### Data ###
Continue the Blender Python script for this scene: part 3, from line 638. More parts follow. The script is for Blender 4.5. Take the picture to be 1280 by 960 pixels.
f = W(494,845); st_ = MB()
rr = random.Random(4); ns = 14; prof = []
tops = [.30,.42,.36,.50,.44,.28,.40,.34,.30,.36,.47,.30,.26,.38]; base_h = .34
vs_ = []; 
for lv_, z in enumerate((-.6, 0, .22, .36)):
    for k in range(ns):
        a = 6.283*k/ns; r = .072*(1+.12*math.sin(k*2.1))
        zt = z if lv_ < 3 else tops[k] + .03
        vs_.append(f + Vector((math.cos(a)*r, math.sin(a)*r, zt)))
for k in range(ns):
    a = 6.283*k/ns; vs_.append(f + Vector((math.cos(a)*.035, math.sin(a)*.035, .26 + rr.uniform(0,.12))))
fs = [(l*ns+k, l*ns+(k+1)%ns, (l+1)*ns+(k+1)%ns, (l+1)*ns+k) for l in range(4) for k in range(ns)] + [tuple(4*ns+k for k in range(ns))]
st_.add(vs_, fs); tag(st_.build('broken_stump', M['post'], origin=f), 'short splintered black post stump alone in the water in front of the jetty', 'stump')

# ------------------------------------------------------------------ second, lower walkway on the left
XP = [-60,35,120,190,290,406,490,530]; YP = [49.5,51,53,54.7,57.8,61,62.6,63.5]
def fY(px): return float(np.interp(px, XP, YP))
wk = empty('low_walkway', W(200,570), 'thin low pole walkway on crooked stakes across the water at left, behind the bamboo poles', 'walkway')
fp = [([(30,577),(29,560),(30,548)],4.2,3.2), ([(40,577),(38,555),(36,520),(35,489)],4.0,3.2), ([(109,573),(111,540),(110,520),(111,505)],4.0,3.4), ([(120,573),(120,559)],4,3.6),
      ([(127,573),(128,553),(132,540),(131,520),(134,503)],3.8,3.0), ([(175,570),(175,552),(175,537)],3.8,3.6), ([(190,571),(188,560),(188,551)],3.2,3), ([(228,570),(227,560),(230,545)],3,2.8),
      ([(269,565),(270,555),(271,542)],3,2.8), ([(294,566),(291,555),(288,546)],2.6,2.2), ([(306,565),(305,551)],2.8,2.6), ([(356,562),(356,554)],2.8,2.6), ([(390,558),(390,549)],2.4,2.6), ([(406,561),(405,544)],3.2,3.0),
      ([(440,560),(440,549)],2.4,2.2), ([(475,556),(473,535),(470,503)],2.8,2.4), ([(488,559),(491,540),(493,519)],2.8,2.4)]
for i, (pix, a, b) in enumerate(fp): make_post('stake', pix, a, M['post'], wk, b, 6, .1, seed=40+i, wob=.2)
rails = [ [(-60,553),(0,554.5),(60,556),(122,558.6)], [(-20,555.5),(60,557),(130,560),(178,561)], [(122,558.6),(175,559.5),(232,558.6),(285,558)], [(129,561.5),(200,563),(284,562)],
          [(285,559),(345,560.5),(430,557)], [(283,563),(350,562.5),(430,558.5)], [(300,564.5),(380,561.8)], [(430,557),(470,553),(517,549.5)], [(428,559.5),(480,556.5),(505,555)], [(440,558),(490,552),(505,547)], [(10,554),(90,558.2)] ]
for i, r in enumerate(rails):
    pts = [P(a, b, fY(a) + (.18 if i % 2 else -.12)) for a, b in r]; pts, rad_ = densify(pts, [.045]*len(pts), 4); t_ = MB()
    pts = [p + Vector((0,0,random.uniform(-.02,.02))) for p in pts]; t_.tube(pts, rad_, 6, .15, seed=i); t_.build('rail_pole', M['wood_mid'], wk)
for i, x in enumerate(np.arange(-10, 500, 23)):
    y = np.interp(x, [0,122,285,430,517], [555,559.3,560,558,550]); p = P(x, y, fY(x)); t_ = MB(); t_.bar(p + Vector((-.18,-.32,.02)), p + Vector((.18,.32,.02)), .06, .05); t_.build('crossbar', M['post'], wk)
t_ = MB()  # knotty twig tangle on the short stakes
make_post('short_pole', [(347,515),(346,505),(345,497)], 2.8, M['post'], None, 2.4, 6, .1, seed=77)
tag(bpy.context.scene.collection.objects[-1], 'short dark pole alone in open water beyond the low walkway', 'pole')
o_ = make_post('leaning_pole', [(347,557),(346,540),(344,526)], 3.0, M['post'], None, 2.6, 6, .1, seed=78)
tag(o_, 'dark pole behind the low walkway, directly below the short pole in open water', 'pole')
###
- **Aim**
Starting at the first line of the material above, reproduce each line exactly up to and including the line with "the jetty', 'stump')".

- **Exercise result**
Continue the Blender Python script for this scene: part 3, from line 638. More parts follow. The script is for Blender 4.5. Take the picture to be 1280 by 960 pixels.
f = W(494,845); st_ = MB()
rr = random.Random(4); ns = 14; prof = []
tops = [.30,.42,.36,.50,.44,.28,.40,.34,.30,.36,.47,.30,.26,.38]; base_h = .34
vs_ = []; 
for lv_, z in enumerate((-.6, 0, .22, .36)):
    for k in range(ns):
        a = 6.283*k/ns; r = .072*(1+.12*math.sin(k*2.1))
        zt = z if lv_ < 3 else tops[k] + .03
        vs_.append(f + Vector((math.cos(a)*r, math.sin(a)*r, zt)))
for k in range(ns):
    a = 6.283*k/ns; vs_.append(f + Vector((math.cos(a)*.035, math.sin(a)*.035, .26 + rr.uniform(0,.12))))
fs = [(l*ns+k, l*ns+(k+1)%ns, (l+1)*ns+(k+1)%ns, (l+1)*ns+k) for l in range(4) for k in range(ns)] + [tuple(4*ns+k for k in range(ns))]
st_.add(vs_, fs); tag(st_.build('broken_stump', M['post'], origin=f), 'short splintered black post stump alone in the water in front of the jetty', 'stump')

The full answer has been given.